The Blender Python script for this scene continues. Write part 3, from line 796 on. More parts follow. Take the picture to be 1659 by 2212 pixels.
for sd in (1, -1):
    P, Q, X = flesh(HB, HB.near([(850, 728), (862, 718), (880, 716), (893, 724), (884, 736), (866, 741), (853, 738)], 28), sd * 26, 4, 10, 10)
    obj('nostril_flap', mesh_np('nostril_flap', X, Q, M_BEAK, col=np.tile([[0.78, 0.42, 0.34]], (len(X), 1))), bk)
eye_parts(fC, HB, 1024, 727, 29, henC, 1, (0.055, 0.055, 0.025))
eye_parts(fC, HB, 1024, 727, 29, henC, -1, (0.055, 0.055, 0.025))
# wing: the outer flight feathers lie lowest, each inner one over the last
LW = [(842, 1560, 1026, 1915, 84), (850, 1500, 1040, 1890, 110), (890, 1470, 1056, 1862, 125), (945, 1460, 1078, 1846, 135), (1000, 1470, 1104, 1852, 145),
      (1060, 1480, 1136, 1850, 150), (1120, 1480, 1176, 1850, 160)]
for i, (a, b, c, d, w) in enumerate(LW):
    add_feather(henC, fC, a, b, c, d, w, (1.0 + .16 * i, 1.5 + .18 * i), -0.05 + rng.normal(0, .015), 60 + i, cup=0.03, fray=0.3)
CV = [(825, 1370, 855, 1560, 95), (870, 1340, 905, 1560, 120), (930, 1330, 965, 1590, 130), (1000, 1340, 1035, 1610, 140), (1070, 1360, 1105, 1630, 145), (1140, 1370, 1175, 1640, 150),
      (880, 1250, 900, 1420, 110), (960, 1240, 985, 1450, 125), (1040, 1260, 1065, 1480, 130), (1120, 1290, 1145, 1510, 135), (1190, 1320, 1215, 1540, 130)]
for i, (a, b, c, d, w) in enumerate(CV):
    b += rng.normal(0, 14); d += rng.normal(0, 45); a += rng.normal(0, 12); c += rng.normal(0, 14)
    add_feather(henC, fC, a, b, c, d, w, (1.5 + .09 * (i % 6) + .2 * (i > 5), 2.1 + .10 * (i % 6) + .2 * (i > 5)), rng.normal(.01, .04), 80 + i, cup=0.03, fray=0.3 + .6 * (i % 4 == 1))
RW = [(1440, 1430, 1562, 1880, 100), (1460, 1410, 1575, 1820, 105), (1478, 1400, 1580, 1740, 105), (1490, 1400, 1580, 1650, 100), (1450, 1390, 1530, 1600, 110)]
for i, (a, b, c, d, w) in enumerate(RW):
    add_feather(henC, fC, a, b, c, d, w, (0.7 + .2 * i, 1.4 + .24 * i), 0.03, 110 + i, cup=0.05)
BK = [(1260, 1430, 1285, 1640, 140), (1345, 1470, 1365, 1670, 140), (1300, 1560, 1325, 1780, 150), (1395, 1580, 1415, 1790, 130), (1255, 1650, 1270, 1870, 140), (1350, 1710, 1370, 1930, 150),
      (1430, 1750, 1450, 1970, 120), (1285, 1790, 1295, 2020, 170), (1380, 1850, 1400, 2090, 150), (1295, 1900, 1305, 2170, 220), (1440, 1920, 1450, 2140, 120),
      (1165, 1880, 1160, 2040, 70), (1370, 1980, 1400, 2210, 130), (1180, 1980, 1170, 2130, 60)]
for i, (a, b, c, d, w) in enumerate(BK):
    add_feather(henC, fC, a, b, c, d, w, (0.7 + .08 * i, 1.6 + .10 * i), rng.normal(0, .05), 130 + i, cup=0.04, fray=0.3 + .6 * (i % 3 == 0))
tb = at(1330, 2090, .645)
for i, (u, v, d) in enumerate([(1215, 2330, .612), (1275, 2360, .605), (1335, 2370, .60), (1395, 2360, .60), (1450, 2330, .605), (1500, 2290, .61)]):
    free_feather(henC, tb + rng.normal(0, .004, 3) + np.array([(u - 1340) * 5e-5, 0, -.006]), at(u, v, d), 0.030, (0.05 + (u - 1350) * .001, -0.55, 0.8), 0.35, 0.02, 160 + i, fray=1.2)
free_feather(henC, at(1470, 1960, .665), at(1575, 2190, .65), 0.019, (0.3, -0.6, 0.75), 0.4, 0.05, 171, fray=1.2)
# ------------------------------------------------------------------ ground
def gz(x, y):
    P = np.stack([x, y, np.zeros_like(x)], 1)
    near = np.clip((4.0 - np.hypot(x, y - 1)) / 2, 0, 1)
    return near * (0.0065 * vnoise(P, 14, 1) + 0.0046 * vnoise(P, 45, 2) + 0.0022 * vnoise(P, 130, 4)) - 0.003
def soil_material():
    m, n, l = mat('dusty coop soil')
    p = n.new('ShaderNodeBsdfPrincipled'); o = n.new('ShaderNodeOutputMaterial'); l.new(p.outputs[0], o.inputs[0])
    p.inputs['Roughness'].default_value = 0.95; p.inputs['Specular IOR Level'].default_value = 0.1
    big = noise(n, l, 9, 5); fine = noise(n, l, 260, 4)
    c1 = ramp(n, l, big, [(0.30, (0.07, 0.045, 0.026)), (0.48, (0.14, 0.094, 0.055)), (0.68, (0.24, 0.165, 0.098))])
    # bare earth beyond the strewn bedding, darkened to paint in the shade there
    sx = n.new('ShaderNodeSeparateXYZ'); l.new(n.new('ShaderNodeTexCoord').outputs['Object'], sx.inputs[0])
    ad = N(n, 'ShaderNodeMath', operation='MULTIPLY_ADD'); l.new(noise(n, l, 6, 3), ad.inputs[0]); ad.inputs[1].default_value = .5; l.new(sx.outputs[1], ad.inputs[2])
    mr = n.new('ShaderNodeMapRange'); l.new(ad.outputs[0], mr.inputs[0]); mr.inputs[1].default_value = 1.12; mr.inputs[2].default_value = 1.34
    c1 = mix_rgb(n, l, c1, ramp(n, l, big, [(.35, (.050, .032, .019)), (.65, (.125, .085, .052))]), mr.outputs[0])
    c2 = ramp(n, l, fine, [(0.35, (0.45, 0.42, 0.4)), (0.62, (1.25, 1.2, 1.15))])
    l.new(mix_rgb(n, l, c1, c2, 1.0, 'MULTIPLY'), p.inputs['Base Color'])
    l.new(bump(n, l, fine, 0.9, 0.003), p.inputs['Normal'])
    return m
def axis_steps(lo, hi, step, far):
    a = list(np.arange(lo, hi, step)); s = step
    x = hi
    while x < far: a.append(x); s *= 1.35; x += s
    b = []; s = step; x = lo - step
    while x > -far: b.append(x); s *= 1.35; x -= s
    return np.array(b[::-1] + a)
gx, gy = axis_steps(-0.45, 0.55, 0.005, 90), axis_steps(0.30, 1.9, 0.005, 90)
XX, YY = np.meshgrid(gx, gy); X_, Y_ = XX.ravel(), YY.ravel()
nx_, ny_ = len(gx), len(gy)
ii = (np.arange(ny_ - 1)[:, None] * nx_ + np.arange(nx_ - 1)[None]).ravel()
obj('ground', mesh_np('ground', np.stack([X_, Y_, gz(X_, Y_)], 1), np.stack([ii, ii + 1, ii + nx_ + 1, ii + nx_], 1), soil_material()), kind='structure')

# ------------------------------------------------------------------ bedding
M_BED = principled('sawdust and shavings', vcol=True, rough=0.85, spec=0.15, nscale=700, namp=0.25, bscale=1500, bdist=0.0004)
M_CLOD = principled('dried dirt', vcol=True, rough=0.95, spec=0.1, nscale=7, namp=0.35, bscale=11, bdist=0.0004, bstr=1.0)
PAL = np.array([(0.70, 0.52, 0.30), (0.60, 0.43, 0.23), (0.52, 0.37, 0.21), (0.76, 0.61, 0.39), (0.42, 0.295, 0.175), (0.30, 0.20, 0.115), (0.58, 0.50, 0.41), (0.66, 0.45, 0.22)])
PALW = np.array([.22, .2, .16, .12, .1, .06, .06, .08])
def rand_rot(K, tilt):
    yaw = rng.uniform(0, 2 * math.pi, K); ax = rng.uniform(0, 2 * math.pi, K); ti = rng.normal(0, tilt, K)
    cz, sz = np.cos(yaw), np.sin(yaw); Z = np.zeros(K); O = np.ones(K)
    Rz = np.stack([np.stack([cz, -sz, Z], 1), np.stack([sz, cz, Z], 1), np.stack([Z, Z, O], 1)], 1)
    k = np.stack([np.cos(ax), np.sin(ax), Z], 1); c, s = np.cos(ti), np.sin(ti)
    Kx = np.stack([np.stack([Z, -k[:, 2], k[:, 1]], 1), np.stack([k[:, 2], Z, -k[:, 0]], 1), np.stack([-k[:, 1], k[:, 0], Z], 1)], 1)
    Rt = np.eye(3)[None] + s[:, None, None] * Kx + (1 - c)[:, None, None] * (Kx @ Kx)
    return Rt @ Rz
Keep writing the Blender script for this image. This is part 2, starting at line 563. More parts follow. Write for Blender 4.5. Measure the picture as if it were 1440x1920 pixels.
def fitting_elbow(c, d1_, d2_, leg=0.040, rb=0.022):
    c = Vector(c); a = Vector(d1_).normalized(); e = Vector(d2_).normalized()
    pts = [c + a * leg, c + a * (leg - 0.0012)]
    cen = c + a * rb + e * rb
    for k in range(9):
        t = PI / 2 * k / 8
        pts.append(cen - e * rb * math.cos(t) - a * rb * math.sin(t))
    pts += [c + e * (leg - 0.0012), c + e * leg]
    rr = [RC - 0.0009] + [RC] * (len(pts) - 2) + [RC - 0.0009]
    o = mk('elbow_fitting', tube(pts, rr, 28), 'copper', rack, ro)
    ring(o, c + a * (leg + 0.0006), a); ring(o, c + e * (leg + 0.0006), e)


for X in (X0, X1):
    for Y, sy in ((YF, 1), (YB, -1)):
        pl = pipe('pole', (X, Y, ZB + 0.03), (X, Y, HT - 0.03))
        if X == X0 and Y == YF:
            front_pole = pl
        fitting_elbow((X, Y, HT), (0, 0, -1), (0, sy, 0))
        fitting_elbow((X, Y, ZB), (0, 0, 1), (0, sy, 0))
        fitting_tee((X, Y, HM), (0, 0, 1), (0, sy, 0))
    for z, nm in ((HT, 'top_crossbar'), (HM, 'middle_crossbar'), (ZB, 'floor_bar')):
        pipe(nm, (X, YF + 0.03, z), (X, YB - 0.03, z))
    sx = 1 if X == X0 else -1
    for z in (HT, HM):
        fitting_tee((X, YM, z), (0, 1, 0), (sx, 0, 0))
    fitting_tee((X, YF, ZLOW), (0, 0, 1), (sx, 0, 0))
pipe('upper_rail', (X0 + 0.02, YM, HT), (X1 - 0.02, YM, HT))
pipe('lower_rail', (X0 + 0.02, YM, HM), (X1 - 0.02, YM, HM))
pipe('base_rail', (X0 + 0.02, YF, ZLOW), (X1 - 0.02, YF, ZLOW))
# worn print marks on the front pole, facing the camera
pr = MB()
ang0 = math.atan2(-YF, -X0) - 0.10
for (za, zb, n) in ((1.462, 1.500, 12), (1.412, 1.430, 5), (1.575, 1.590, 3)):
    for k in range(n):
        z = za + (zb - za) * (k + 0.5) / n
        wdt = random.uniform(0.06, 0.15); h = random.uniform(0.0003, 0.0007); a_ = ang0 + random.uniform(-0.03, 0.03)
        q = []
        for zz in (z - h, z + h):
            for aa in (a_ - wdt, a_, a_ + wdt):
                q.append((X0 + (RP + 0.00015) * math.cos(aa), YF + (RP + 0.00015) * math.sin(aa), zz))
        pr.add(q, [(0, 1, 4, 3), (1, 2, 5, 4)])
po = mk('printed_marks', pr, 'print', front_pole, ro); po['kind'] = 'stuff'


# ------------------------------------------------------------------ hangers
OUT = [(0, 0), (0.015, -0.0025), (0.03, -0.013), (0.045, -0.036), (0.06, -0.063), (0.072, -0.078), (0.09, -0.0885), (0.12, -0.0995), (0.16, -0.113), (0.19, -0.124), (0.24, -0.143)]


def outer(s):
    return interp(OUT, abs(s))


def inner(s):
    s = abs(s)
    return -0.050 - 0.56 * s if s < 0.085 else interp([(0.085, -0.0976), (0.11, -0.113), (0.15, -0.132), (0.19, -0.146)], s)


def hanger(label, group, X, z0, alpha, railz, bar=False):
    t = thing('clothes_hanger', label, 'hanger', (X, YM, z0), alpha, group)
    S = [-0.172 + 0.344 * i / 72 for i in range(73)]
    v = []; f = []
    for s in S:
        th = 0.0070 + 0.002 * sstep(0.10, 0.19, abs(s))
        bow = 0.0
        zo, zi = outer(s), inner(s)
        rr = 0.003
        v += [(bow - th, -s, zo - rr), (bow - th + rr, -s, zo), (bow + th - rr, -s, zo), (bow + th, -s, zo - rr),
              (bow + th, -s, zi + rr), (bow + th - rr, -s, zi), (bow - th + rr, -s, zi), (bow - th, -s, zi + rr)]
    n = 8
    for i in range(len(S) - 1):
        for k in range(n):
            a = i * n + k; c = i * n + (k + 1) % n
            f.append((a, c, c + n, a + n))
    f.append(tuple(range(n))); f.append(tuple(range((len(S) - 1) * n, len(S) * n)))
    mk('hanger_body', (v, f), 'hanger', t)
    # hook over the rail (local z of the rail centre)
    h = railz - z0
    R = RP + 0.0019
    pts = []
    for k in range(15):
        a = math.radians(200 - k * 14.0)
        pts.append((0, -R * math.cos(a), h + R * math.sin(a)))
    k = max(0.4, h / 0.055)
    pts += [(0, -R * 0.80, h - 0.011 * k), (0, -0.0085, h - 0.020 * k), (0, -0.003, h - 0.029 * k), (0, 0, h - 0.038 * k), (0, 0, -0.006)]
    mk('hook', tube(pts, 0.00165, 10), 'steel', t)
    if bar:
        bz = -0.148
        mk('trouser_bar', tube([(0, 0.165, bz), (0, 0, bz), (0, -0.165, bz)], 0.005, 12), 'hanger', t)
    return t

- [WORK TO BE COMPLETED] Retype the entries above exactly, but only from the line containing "Keep writing the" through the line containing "ring(o, c + a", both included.

- [EXERCISE SOLUTION]
Keep writing the Blender script for this image. This is part 2, starting at line 563. More parts follow. Write for Blender 4.5. Measure the picture as if it were 1440x1920 pixels.
def fitting_elbow(c, d1_, d2_, leg=0.040, rb=0.022):
    c = Vector(c); a = Vector(d1_).normalized(); e = Vector(d2_).normalized()
    pts = [c + a * leg, c + a * (leg - 0.0012)]
    cen = c + a * rb + e * rb
    for k in range(9):
        t = PI / 2 * k / 8
        pts.append(cen - e * rb * math.cos(t) - a * rb * math.sin(t))
    pts += [c + e * (leg - 0.0012), c + e * leg]
    rr = [RC - 0.0009] + [RC] * (len(pts) - 2) + [RC - 0.0009]
    o = mk('elbow_fitting', tube(pts, rr, 28), 'copper', rack, ro)
    ring(o, c + a * (leg + 0.0006), a); ring(o, c + e * (leg + 0.0006), e)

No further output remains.